Otis met Todd Frazier and threw out the ceremonial first pitch before a game between Ohio and Nevada alongside Tennessee’s Hannah Moeller, who was named the Challenger Division Coach of the Year. Otis and Moeller were each awarded a $5,000 grant to use toward their leagues in the future.

A Quogue resident, Otis is the vice president at Otis Ford and is on the fundraising committee with Kim at East End Hospice, where they help organize an annual fundraiser. Following in the footsteps of his father and grandfather, Otis is a lieutenant in the Quogue Fire Department.

“Giving back and helping people is just important to me and it’s a big part of my life,” Otis said.

It can be a challenge to keep the attention of such young children in the coach-pitch division, but Otis developed games and drills that kept the players engaged while teaching them the fundamentals.

Otis filmed every game by attaching a GoPro to the backstop. After each game, he picked out highlights for each player and sent those clips to the child’s parents so that the kids could relive those moments.

“At the end of the week, I would put together a video with all of highlights together, which the parents loved because they could send it to relatives who couldn’t make it to the games,” Otis said. “But the main reason I did it is for the kids. My son who is about to be 8-years-old loves that stuff.”

For the last two games of the year, Otis used an app to announce each player as they walked to the batter’s box, along with a walk-up song of the player’s choice.

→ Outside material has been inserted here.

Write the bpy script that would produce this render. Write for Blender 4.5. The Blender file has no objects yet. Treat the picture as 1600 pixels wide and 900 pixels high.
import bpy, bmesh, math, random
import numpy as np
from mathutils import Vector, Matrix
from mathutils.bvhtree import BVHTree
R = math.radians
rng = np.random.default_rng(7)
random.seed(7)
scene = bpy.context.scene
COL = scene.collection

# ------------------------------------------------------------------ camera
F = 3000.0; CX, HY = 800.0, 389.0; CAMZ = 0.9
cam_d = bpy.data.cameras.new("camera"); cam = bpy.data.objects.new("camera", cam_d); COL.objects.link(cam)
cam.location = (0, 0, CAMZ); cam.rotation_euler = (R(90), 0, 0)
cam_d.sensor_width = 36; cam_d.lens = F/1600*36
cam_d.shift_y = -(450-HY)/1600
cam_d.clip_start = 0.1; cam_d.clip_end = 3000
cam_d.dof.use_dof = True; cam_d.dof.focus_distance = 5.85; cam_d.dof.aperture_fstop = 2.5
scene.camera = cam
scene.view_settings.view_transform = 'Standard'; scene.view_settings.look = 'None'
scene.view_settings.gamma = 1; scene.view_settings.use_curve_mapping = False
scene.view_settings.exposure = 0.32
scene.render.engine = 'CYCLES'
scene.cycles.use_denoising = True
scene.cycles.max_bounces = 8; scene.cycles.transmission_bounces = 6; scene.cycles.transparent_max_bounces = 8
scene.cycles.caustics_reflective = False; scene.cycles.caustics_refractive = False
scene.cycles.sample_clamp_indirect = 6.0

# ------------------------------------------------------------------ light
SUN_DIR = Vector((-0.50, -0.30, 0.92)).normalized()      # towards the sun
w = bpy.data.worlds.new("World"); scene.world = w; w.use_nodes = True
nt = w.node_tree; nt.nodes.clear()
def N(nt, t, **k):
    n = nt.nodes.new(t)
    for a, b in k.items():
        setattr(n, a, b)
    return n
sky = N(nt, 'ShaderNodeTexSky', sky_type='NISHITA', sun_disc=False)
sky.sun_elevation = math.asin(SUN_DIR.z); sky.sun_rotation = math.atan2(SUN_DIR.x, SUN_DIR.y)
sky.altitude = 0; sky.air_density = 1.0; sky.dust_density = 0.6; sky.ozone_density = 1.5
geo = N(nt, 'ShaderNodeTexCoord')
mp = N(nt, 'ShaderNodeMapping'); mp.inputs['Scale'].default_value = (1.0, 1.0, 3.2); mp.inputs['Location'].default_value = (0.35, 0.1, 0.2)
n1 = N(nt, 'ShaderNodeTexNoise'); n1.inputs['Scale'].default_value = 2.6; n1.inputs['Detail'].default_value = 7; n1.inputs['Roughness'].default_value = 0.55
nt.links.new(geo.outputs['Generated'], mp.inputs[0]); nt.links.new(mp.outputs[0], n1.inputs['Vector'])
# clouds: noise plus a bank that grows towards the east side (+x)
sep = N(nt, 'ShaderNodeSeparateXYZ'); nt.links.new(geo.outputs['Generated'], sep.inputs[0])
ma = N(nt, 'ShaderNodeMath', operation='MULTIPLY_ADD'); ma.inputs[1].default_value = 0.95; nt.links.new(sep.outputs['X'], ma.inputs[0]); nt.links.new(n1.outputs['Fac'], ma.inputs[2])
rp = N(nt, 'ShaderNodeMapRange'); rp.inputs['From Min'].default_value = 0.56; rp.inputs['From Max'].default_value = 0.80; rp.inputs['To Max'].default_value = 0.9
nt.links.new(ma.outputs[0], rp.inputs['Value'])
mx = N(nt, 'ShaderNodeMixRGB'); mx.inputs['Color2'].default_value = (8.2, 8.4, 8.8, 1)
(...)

“You could tell that the kids had a blast,” Otis said. “Our attendance was great. Having a 6 and 7-year-old, I know what it’s like to have my son not want to go somewhere. But the kids wanted to be there and it was really rewarding in that sense.”

Otis also rotated the players’ positions every inning and used a spreadsheet to keep track of everyone’s positions on a weekly basis to make sure it was divided evenly. He credits much of this season’s success to the open communication he had with the players’ parents and their willingness to help him as “unofficial assistant coaches.”

“I’m really trying to accept this more as an award that we won as a team,” Otis said. “Between myself, the parents that helped me coach, the players and the energy they brought every day and also the league as a whole and all the other coaches that step up to the plate and make time to coach these kids.”

Added Dawson: “I’m grateful that his team’s parents took the time and effort to nominate him. In our highly competitive world today, it seems like it’s always about ‘me’ instead of ‘we.’ He’s not about that and these parents are not about that. They nominated him because he sees the best in every kid and truly makes a special personal connection with each of them.”